Harrisburg University’s CIE brings opportunity to underserved populations

Cris Collingwood//June 29, 2022

Harrisburg University’s CIE brings opportunity to underserved populations

Cris Collingwood//June 29, 2022

An idea to bring underserved communities in Dauphin County information on creating wealth turned into a successful center for innovation and entrepreneurship for central Pennsylvania. 

Jay Jayamohan

Harrisburg University of Science and Technology, with a mission to help the underserved receive educational opportunities, started the Center for Innovation and Entrepreneurship (CIE) about three years ago.  

Today, that center is recognized as forward thinking and successful, in part because it is led by a well-respected entrepreneur and not an academic, said John Sider, vice president of Ben Franklin Technology Partners of Central and Northern Pennsylvania, which collaborates with the center. 
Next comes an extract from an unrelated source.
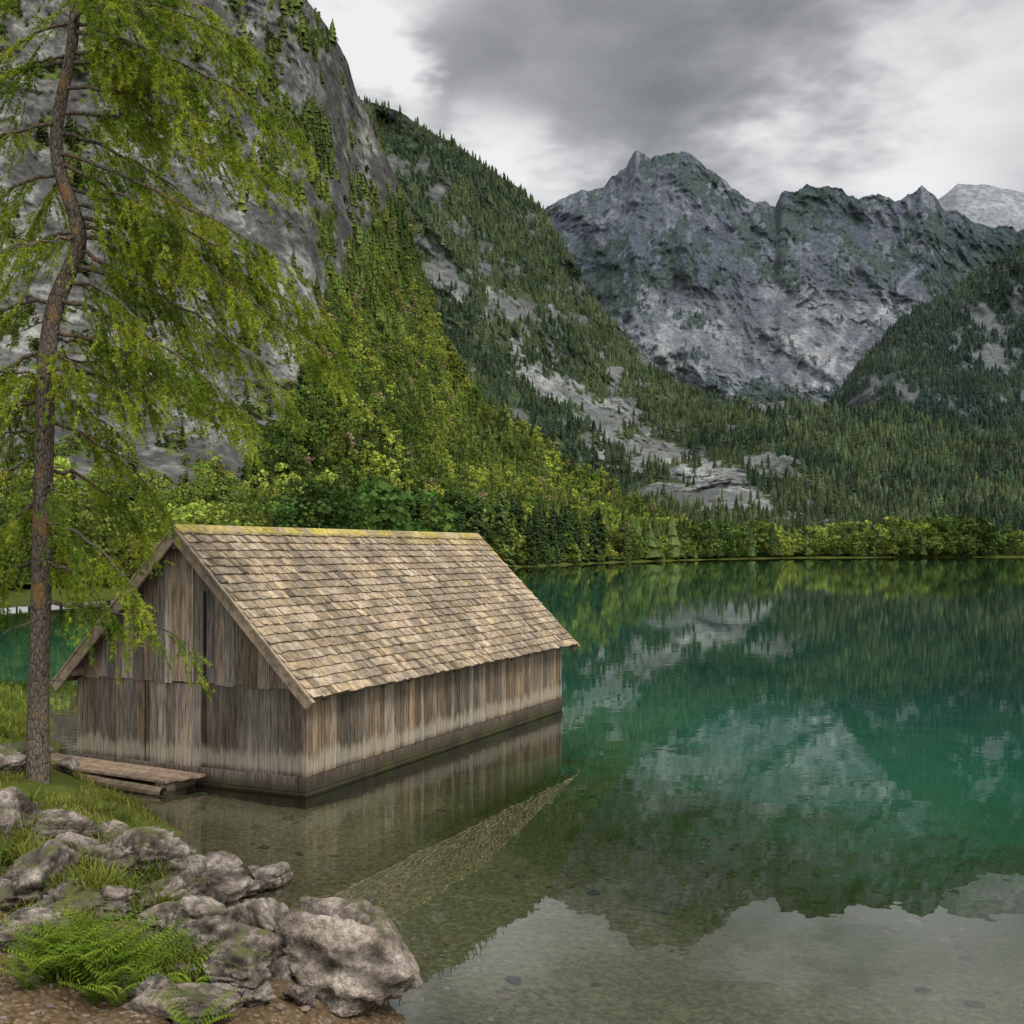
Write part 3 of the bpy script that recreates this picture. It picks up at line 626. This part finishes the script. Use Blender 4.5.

The entrepreneur, Jay Jayamohan, was recruited by the university to help the community understand what funding opportunities exist and how to start a business. 

Jayamohan said he leads the effort that strategically positions HU to have a greater impact – economic and social, by having innovative thinkers and entrepreneurs from in and around Central Pennsylvania coming together with students and faculty to collaborate on ideas and solve problems.  

After initially turning the job down, a board of trustee’s member convinced him that while larger regions are attractive, the central Pennsylvania region had nothing like this and he could make a greater impact here, he said. 

He does this with his team which includes Jamal Jones, MaDonna Awotwi and Michael Hughes. 

Our goal is to create an economic ecosystem that can compete with other areas,” he said. “Our focus is on training the next generation of entrepreneurs, creating technological advancements and scientific discoveries through new startups and fostering innovation here at HU and throughout the area.” 

The focus is on those who are economically disadvantaged and minority populations, he said. 

Jayamohan said models like this center exist in areas with large universities and they work. “This shows that we can develop economies in smaller areas.” 

The center has three main programs: the launchU, a Shark Tank-like program for high school students and community members to bring business ideas forward; The Blend, a program that offers information and expert advice to companies in their infancy; and an incubator which provides space and four paid student workers to help startups build. 

Joy Boudreau, who took part in The Blend’s Business Acceleration Program, won more than $8,000 for her business, Joy of Events Group LLC. The six-week program sponsored by M&T Bank helped her establish credit, create a business plan and gain access to capital, among other things, she said. 

“It culminated with a pitch to the judges, and it means a lot,” she said. “It has given me credibility and exposure.” 

The incubator, which Jayamohan said gives startup businesses about $100,000 worth of space and labor for up to 18 months, currently has eight companies.  

“This provides powerful support right here in the region,” he said. In fact, the program has been so successful, HU is opening new space in Strawberry Square by late fall to make room for 20 more companies. 

One of Jayamohan’s success stories is a black woman who is a veteran with PTSD. He said she created a communication app that keeps veterans with emotional and addiction issues connected so after they leave rehabilitation programs, they are not on their own.